• Work to complete
For every line in the records that has the word "writing", make a copy.

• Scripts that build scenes
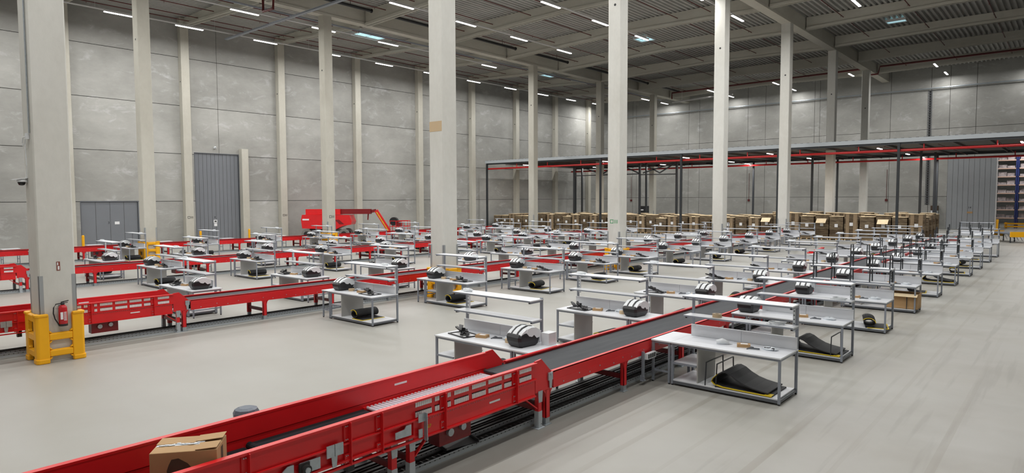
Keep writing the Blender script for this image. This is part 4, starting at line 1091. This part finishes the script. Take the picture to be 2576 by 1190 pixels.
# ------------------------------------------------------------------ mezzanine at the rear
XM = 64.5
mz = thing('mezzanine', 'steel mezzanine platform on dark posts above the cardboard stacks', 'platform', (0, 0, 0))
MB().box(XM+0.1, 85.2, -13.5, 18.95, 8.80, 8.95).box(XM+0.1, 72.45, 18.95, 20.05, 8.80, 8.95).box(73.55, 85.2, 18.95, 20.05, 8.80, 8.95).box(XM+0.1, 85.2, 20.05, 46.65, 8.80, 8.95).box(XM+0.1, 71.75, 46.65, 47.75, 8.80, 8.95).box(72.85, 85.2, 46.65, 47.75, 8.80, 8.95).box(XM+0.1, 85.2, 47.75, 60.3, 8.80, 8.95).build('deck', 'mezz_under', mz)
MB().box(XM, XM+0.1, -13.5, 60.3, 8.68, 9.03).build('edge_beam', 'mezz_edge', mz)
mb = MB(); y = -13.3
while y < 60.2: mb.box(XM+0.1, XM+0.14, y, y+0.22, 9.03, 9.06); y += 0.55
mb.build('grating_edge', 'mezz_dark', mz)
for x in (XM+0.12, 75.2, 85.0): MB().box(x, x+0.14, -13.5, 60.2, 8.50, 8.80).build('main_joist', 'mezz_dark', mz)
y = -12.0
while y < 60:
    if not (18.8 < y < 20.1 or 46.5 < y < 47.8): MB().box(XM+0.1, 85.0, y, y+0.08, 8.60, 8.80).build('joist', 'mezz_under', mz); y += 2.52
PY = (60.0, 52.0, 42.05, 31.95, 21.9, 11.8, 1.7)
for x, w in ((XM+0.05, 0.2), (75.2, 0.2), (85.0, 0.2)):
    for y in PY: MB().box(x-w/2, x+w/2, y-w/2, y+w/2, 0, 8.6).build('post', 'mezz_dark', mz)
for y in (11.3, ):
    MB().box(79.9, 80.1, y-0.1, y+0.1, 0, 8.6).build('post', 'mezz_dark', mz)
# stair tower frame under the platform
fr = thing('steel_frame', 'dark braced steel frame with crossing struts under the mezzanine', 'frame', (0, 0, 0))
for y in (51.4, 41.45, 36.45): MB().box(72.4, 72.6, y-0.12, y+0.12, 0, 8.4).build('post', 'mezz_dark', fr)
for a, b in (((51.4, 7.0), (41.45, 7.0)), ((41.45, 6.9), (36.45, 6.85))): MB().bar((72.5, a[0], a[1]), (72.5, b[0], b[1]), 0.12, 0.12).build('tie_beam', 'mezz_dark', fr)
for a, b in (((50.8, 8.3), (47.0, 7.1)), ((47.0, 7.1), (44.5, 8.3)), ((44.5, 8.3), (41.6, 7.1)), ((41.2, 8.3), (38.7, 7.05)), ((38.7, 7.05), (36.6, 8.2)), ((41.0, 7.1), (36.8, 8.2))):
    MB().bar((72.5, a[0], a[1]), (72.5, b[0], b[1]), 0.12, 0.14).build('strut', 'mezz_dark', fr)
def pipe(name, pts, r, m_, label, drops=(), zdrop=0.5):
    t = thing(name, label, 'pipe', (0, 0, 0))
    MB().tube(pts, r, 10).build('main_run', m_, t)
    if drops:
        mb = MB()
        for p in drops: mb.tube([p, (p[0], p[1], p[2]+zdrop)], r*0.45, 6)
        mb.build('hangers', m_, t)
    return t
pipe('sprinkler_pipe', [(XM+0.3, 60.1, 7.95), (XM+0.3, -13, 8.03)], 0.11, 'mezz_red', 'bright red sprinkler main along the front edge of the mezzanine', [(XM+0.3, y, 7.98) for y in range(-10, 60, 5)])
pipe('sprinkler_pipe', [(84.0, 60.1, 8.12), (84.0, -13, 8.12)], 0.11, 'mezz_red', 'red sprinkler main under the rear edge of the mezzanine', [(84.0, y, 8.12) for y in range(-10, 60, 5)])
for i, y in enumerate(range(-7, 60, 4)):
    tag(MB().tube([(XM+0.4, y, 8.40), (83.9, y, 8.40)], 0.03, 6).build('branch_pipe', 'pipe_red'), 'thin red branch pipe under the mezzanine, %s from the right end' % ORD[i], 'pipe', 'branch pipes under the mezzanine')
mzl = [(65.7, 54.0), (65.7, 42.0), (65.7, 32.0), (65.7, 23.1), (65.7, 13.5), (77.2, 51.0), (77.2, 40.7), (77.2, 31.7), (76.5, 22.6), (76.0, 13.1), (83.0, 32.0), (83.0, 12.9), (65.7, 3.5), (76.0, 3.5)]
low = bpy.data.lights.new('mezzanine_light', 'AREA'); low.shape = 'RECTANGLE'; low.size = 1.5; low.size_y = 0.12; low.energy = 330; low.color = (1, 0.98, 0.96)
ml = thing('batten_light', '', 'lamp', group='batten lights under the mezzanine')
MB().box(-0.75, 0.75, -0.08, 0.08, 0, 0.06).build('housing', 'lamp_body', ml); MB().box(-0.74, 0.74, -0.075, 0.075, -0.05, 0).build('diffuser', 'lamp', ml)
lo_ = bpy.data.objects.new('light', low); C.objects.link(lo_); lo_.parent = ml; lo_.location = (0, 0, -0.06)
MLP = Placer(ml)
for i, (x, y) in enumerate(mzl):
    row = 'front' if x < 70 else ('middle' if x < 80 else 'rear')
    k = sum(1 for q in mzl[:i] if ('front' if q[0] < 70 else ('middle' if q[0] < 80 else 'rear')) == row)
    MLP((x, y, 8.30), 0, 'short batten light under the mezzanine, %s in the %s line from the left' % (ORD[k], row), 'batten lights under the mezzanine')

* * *

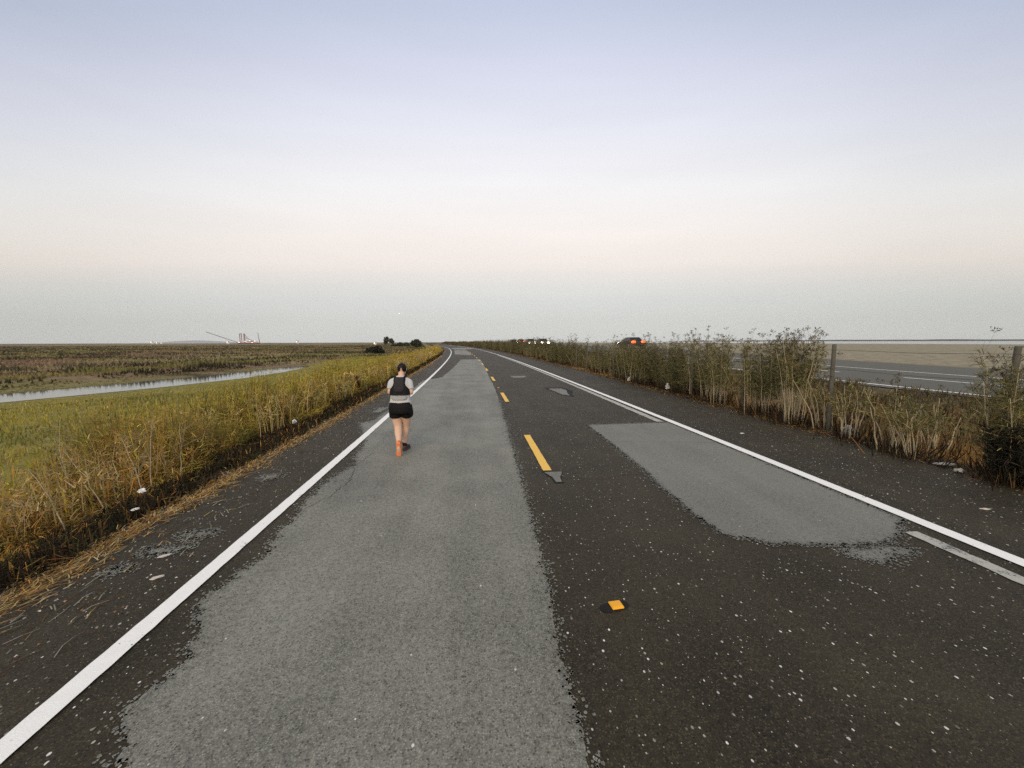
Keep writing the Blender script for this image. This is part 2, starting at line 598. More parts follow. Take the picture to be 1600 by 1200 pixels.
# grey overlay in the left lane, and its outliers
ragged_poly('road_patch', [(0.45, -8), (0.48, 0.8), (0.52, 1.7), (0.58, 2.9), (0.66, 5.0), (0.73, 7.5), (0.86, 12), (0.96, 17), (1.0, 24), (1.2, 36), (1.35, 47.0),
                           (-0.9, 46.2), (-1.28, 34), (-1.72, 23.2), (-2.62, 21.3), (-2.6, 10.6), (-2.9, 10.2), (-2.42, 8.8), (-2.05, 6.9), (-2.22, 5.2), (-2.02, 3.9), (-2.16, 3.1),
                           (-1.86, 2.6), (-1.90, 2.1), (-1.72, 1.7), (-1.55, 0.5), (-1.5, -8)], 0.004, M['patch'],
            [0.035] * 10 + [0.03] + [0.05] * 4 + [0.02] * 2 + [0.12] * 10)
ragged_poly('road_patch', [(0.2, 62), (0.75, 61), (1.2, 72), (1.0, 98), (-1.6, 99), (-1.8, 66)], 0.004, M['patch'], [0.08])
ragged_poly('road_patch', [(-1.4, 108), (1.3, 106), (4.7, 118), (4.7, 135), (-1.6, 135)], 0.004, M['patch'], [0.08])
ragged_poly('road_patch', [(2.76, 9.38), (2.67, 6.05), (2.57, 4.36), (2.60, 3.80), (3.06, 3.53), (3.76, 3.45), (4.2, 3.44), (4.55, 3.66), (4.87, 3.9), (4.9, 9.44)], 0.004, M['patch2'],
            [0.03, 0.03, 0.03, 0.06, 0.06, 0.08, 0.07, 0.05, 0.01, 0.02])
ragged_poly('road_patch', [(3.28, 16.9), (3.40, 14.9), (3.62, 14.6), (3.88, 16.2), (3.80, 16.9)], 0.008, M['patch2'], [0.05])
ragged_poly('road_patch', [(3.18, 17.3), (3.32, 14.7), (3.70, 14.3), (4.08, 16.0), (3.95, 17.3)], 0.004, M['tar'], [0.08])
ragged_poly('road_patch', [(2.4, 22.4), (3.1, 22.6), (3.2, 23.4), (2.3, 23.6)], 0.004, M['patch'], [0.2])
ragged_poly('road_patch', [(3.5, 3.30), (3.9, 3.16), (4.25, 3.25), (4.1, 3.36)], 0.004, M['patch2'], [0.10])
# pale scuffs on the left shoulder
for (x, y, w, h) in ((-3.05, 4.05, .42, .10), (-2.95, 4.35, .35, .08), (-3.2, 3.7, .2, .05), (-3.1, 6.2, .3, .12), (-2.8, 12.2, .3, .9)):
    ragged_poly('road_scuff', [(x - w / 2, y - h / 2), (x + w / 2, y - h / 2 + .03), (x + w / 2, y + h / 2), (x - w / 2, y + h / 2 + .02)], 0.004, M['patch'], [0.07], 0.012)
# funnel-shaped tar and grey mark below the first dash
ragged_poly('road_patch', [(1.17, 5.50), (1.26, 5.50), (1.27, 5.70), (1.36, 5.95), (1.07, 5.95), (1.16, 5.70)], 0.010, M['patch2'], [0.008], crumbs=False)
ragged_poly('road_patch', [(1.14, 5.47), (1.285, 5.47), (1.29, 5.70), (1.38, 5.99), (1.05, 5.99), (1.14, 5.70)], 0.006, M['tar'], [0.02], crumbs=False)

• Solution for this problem
Keep writing the Blender script for this image. This is part 4, starting at line 1091. This part finishes the script. Take the picture to be 2576 by 1190 pixels.
Keep writing the Blender script for this image. This is part 2, starting at line 598. More parts follow. Take the picture to be 1600 by 1200 pixels.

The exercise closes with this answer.